You should not be misled. Brooke Group's nominees are committed to an immediate
spinoff.

     Our proxy statement was prepared weeks after the depositions to which RJR
Nabisco refers, and after Mr. Goldstone's deposition revealed the truth about
what was known to the public. In that proxy statement, which we approved for
dissemination in March 1996, we said unambiguously that Brooke Group's nominees
are committed to effecting an immediate spinoff and, upon election, will take
all steps required to effect an immediate spinoff.

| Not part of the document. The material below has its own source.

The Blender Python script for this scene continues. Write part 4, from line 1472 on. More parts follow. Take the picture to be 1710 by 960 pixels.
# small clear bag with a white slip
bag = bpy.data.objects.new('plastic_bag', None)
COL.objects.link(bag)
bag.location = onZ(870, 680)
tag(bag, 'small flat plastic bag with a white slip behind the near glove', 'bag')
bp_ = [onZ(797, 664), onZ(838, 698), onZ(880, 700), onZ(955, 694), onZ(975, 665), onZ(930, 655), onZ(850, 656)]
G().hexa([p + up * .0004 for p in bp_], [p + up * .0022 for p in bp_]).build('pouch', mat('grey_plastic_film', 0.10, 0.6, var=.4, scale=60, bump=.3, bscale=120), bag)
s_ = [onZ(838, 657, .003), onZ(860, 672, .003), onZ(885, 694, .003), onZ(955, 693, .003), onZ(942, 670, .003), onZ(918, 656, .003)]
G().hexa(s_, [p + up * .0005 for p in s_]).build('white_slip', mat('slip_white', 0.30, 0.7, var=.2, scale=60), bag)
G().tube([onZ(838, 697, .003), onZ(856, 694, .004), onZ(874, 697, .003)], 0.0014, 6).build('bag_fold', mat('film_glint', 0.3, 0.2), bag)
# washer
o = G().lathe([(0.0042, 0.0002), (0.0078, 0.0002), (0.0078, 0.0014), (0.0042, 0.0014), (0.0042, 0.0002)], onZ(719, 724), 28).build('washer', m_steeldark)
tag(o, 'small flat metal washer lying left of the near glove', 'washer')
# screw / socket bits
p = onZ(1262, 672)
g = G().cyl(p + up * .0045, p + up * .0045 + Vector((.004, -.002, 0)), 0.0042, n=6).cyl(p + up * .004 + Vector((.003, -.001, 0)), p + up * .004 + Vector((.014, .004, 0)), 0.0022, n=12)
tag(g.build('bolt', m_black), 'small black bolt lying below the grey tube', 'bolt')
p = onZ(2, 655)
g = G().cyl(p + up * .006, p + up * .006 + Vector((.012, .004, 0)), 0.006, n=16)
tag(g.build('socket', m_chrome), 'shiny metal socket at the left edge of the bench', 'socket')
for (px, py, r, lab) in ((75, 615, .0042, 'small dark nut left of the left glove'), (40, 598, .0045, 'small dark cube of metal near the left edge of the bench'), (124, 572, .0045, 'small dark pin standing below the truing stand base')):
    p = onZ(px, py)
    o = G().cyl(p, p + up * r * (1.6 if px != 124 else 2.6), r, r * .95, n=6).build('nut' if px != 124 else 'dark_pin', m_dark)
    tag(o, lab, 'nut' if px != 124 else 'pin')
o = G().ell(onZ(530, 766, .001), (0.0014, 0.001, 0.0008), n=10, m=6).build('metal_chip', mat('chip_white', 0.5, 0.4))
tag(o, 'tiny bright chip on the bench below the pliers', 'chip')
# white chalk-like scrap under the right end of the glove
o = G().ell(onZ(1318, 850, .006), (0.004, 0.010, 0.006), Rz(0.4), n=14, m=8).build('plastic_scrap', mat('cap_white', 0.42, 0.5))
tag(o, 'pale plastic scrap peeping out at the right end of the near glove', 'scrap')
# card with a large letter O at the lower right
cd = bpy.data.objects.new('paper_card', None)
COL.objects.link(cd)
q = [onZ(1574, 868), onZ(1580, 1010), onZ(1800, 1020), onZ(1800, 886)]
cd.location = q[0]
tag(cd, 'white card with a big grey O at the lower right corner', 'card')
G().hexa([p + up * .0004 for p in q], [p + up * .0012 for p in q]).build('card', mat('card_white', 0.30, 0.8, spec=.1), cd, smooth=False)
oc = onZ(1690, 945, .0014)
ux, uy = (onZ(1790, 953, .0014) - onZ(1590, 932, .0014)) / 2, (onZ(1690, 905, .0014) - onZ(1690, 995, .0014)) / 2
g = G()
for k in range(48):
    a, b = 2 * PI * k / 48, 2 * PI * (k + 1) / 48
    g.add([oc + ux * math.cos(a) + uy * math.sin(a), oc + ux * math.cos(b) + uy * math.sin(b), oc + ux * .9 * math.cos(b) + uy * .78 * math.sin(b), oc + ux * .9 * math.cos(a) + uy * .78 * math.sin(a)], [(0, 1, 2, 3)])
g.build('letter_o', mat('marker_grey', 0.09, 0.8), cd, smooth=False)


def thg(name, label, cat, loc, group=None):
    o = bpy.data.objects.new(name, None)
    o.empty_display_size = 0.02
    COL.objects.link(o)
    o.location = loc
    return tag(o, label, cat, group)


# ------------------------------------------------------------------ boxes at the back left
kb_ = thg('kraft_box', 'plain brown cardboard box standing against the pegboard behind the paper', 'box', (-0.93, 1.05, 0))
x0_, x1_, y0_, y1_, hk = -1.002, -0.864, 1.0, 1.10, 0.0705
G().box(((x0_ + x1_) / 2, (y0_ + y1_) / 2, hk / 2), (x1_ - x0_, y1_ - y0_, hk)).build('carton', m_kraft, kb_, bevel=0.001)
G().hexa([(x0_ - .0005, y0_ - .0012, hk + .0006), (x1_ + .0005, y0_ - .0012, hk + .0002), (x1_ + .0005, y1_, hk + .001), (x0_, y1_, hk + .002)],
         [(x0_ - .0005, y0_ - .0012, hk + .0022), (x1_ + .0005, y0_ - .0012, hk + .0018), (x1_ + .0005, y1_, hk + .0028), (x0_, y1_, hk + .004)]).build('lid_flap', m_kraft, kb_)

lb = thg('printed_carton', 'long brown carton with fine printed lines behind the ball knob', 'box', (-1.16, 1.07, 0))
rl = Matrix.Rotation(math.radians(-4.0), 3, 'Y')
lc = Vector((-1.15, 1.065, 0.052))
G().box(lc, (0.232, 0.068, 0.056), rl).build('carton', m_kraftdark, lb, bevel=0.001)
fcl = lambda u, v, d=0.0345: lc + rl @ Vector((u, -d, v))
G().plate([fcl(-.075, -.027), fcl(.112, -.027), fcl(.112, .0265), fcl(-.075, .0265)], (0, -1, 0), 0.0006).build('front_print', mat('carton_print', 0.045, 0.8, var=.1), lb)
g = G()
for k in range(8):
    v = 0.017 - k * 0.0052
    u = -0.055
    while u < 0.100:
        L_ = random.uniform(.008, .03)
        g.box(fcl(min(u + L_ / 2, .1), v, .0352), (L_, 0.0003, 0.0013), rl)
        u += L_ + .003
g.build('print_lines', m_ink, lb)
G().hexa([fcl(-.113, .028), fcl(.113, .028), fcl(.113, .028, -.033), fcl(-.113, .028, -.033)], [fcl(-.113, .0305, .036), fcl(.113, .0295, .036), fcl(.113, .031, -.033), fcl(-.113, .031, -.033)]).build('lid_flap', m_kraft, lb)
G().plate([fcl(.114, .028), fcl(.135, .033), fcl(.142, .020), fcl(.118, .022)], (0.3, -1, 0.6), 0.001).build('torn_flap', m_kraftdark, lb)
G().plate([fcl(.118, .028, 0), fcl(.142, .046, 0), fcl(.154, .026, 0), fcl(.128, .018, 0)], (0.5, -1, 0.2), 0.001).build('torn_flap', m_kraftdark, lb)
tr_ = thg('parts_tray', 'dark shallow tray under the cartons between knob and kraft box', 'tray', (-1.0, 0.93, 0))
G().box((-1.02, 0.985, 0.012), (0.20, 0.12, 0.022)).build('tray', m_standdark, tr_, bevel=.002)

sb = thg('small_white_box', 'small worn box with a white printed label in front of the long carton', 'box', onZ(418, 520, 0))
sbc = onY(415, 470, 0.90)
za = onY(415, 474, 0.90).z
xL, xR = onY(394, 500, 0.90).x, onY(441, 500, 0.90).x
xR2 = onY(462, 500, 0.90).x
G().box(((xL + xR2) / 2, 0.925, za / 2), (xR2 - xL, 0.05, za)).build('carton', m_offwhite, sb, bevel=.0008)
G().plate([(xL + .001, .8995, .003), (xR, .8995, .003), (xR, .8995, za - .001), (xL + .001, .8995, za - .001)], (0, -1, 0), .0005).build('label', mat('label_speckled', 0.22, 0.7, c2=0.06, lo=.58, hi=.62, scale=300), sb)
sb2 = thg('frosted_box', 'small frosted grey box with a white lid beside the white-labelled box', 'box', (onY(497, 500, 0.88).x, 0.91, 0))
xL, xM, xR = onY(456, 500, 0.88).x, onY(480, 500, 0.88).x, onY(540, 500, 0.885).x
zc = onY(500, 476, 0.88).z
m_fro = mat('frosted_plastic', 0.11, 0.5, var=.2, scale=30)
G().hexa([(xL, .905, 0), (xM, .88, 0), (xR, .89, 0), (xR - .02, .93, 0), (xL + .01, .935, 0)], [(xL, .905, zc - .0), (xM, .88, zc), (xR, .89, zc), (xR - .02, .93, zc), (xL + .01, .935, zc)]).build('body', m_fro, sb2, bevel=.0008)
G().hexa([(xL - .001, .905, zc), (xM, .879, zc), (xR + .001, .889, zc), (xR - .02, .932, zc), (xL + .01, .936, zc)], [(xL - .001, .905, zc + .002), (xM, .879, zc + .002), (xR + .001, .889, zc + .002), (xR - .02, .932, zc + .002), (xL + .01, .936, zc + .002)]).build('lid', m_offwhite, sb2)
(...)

That is our pledge to you.


                                                     Sincerely,


  /s/ ARNOLD I. BURNS                              /s/ BENNET S. LEBOW
- --------------------------                     --------------------------------
   Arnold I. Burns                                    Bennett S. LeBow


 /s/ ROUBEN V. CHAKALIAN                           /s/ BARRY W. RIDINGS
- --------------------------                     --------------------------------
  Rouben V. Chakalian                                 Barry W. Ridings


 /s/ ROBERT L. FROME                               /s/ WILLIAM H. STARBUCK
- --------------------------                     --------------------------------
    Robert L. Frome                                  William H. Starbuck


  /s/ DALE M. HANSON                                  /s/ PETER STRAUSS
- --------------------------                     --------------------------------
    Dale M. Hanson                                     Peter Strauss


 /s/ RICHARD J. LAMPEN                            /s/ FREDERICK W. ZUCKERMAN
- --------------------------                     --------------------------------
   Richard J. Lampen                                Frederick W. Zuckerman


     Brooke Group controls Liggett Group, tabacco and real estate operations
in the former Soviet Union and has substantial equity in New Valley Corporation.